--- start of DATASET EXTRACT ---

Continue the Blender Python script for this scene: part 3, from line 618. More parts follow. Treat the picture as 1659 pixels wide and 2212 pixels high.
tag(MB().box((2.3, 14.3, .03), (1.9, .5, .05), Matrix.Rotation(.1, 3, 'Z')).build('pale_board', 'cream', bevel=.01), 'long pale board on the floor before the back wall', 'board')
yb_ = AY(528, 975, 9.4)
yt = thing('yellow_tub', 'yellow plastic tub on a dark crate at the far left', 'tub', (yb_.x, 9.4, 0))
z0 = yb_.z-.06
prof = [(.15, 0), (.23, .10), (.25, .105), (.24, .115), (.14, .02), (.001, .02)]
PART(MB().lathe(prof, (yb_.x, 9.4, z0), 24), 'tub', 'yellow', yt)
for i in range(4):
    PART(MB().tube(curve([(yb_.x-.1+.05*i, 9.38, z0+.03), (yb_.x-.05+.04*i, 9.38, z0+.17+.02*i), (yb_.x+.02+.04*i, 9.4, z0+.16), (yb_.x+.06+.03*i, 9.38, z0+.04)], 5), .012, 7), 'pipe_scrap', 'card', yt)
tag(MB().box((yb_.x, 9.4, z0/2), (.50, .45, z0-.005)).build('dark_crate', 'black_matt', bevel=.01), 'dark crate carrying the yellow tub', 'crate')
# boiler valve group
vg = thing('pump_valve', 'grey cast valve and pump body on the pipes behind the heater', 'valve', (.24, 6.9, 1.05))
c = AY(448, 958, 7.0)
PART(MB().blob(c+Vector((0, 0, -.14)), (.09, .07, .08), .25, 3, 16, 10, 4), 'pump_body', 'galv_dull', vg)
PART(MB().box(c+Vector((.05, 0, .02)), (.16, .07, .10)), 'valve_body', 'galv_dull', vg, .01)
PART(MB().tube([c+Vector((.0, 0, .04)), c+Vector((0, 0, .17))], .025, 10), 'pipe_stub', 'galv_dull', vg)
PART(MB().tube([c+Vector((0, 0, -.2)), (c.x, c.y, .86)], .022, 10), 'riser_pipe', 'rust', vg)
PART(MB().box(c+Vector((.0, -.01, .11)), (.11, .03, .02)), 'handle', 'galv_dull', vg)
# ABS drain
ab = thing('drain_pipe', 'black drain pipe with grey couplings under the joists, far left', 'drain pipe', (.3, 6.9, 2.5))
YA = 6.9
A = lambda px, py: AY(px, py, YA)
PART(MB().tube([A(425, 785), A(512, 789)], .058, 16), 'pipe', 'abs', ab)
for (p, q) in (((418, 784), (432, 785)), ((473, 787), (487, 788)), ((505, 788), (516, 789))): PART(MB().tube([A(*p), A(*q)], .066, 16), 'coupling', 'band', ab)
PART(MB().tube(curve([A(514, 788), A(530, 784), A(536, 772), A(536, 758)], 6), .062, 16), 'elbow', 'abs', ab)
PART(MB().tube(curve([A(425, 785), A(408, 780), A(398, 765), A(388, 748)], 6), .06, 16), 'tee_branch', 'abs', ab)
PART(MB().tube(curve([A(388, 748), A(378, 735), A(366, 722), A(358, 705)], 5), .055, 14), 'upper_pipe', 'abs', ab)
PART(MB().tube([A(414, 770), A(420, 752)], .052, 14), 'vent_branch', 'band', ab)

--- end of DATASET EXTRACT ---

__TASK OBJECTIVE__
Using the data above, output each line exactly.

__EXERCISE OUTPUT__
Continue the Blender Python script for this scene: part 3, from line 618. More parts follow. Treat the picture as 1659 pixels wide and 2212 pixels high.
tag(MB().box((2.3, 14.3, .03), (1.9, .5, .05), Matrix.Rotation(.1, 3, 'Z')).build('pale_board', 'cream', bevel=.01), 'long pale board on the floor before the back wall', 'board')
yb_ = AY(528, 975, 9.4)
yt = thing('yellow_tub', 'yellow plastic tub on a dark crate at the far left', 'tub', (yb_.x, 9.4, 0))
z0 = yb_.z-.06
prof = [(.15, 0), (.23, .10), (.25, .105), (.24, .115), (.14, .02), (.001, .02)]
PART(MB().lathe(prof, (yb_.x, 9.4, z0), 24), 'tub', 'yellow', yt)
for i in range(4):
    PART(MB().tube(curve([(yb_.x-.1+.05*i, 9.38, z0+.03), (yb_.x-.05+.04*i, 9.38, z0+.17+.02*i), (yb_.x+.02+.04*i, 9.4, z0+.16), (yb_.x+.06+.03*i, 9.38, z0+.04)], 5), .012, 7), 'pipe_scrap', 'card', yt)
tag(MB().box((yb_.x, 9.4, z0/2), (.50, .45, z0-.005)).build('dark_crate', 'black_matt', bevel=.01), 'dark crate carrying the yellow tub', 'crate')
# boiler valve group
vg = thing('pump_valve', 'grey cast valve and pump body on the pipes behind the heater', 'valve', (.24, 6.9, 1.05))
c = AY(448, 958, 7.0)
PART(MB().blob(c+Vector((0, 0, -.14)), (.09, .07, .08), .25, 3, 16, 10, 4), 'pump_body', 'galv_dull', vg)
PART(MB().box(c+Vector((.05, 0, .02)), (.16, .07, .10)), 'valve_body', 'galv_dull', vg, .01)
PART(MB().tube([c+Vector((.0, 0, .04)), c+Vector((0, 0, .17))], .025, 10), 'pipe_stub', 'galv_dull', vg)
PART(MB().tube([c+Vector((0, 0, -.2)), (c.x, c.y, .86)], .022, 10), 'riser_pipe', 'rust', vg)
PART(MB().box(c+Vector((.0, -.01, .11)), (.11, .03, .02)), 'handle', 'galv_dull', vg)
# ABS drain
ab = thing('drain_pipe', 'black drain pipe with grey couplings under the joists, far left', 'drain pipe', (.3, 6.9, 2.5))
YA = 6.9
A = lambda px, py: AY(px, py, YA)
PART(MB().tube([A(425, 785), A(512, 789)], .058, 16), 'pipe', 'abs', ab)
for (p, q) in (((418, 784), (432, 785)), ((473, 787), (487, 788)), ((505, 788), (516, 789))): PART(MB().tube([A(*p), A(*q)], .066, 16), 'coupling', 'band', ab)
PART(MB().tube(curve([A(514, 788), A(530, 784), A(536, 772), A(536, 758)], 6), .062, 16), 'elbow', 'abs', ab)
PART(MB().tube(curve([A(425, 785), A(408, 780), A(398, 765), A(388, 748)], 6), .06, 16), 'tee_branch', 'abs', ab)
PART(MB().tube(curve([A(388, 748), A(378, 735), A(366, 722), A(358, 705)], 5), .055, 14), 'upper_pipe', 'abs', ab)
PART(MB().tube([A(414, 770), A(420, 752)], .052, 14), 'vent_branch', 'band', ab)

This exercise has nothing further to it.